Tuesday, February 14, 2012

Why 2012 Will Be a Year of Cyber Crime "a Cyber Doom Year"

For online security professionals, 2012 is turning out to be a banner year. Prominent hacks are taking place nearly every week. Credit card fraud and piracy on the Internet are booming. Hacktivist attacks against government computers and private companies are occurring almost daily. Big-name government agencies and businesses everywhere are shelling out for security assistance ... but for everyday Internet users, it's a giant headache with unclear risks.

The one thing no one is really able to explain is why cybercrime's booming. According to a recent Norton Study, cybercrime cost the global economy (in both direct damage and lost productivity time) $388 billion in 2011--significantly more than the global black market for marijuana, cocaine, and heroin combined. Officials at the Department of Homeland Security have reported exponentially increasing demand for cybercrime assistance --something confirmed by this reporter in anecdotal discussions with online security experts.
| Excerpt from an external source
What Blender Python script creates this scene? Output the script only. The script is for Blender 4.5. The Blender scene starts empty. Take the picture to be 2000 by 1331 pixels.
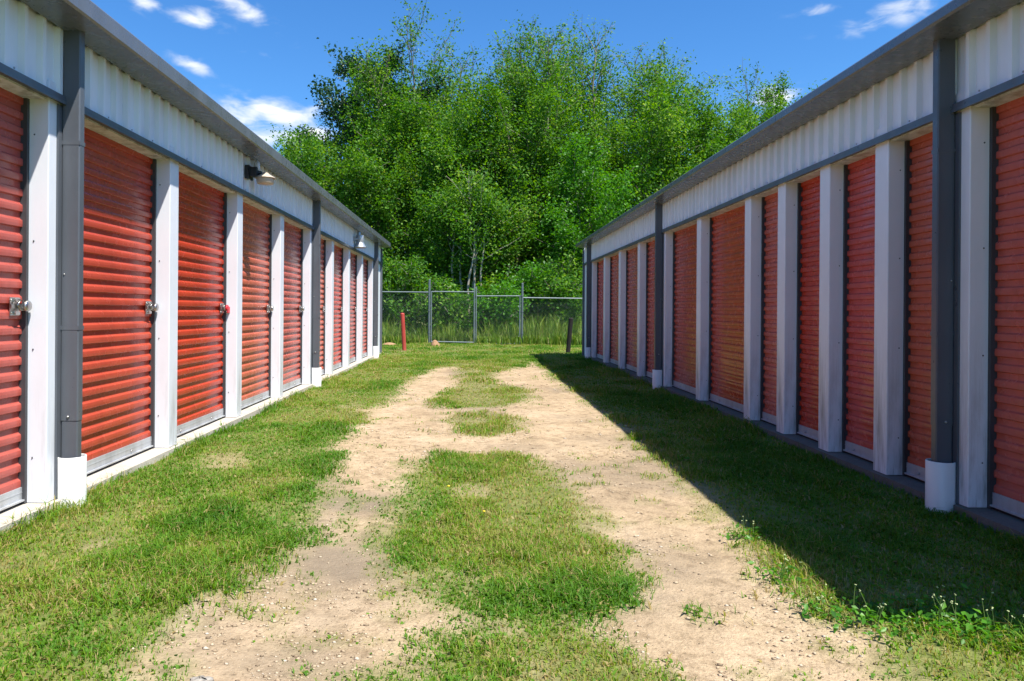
import bpy, math, random
import numpy as np
from mathutils import Vector, Matrix

random.seed(11)
RNG = np.random.default_rng(5)
scene = bpy.context.scene
COL = scene.collection

# ------------------------------------------------------------------ camera numbers
F, VX, VY, ROLL, CH = 1417.0, 925.5, 607.0, 0.007, 1.07
def ground_pt(px, py):
    dx, dy = px - VX, py - VY
    xr, yr = dx + ROLL * dy, dy - ROLL * dx
    Y = F * CH / yr
    return (xr * Y / F, Y)
def at(px, py, Y):
    dx, dy = px - VX, py - VY
    xr, yr = dx + ROLL * dy, dy - ROLL * dx
    return (xr * Y / F, Y, CH - yr * Y / F)

# ------------------------------------------------------------------ helpers
def tag(o, label=None, cat=None, group=None, kind=None):
    if label: o['label'] = label
    if cat: o['category'] = cat
    if group: o['group'] = group
    if kind: o['kind'] = kind
    return o

WORLD = {}          # object -> world location (no rotations used on parents)
def place(o, loc, parent=None):
    COL.objects.link(o)
    loc = Vector(loc)
    if parent is not None:
        o.parent = parent
        o.location = loc - WORLD[parent]
    else:
        o.location = loc
    WORLD[o] = loc
    return o
def empty(name, loc):
    o = bpy.data.objects.new(name, None)
    o.empty_display_size = 0.2
    return place(o, loc)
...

Every single expert has a different theory. Some say it's due to a global economy that's putting programmers out of work and turning them rogue. Others say it's the easy availability of computers in poor regions of the world where job prosects are few. Then others say it's simply that scripts and DDoS attacks have democratized cybercrime.

DDoS attacks--and their first cousins, botnets--are one of the biggest culprits. Most DDoS attacks are amazingly simplistic; they are denial-of-service attacks frequently made via software that requires no programming or IT knowledge. Botnets are impromptu networks of Internet-connected computers turned rogue via malware. Once a computer is compromised, they can be used for everything from financial fraud to knocking websites offline. Reached by email, Carl Herberger of security firm Radware put much of the blame on hacktivists such as Anonymous.

"The motive for attacks has changed and this new motive brought with it new tools and attack techniques," Herberger tells Fast Company. "These new motives--frequently called 'Hacktivism'--are in a new category which will go down in the record books as one of the most active periods of cyberattacks in the history of information security. Given the current efficacy of ideologically-based multi-vulnerability attacks such as WikiLeaks revenge attacks of 2010 and the Sony attacks of 2011, we believe this will only serve to encourage even more actors to enter the picture and spawn a vicious cycle of future malicious activity.”

While the idea that politicized groups such as Anonymous are malicious and/or criminals is controversial, many security experts agree with Herberger. At the recent Kaspersky Lab Cyber Conference in Cancun, CEO Eugene Kaspersky compared hacktivists to radicals who plant car bombs and commit arsons in the name of ideology. Similar alarms were raised in an end-of-year letter from risk management firm Stroz Friedberg, which largely conflated hacktivism with threats like state-sponsored data theft and zero-day exploits.

As for state-sponsored data theft, the New York Times just reported on the lengths to which American companies go to avoid Chinese Cyber Espionage American businesspeople, consultants, and politicians working in China avoid bringing their work computers into the country and use throwaway mobile phones--to name the most common tricks--in order to avoid the loss of business secrets to state-sponsored corporate spies. While China is the most blatant nation-state to engage in spying on foreign businesses for the benefit of homegrown companies, it isn't uncommon. Russia, France, Israel, Taiwan, and others have also been alleged to engage in the process.

Still The World of Malware,Bots, Cyber Espionage, Piracy and many more has become a center of attraction.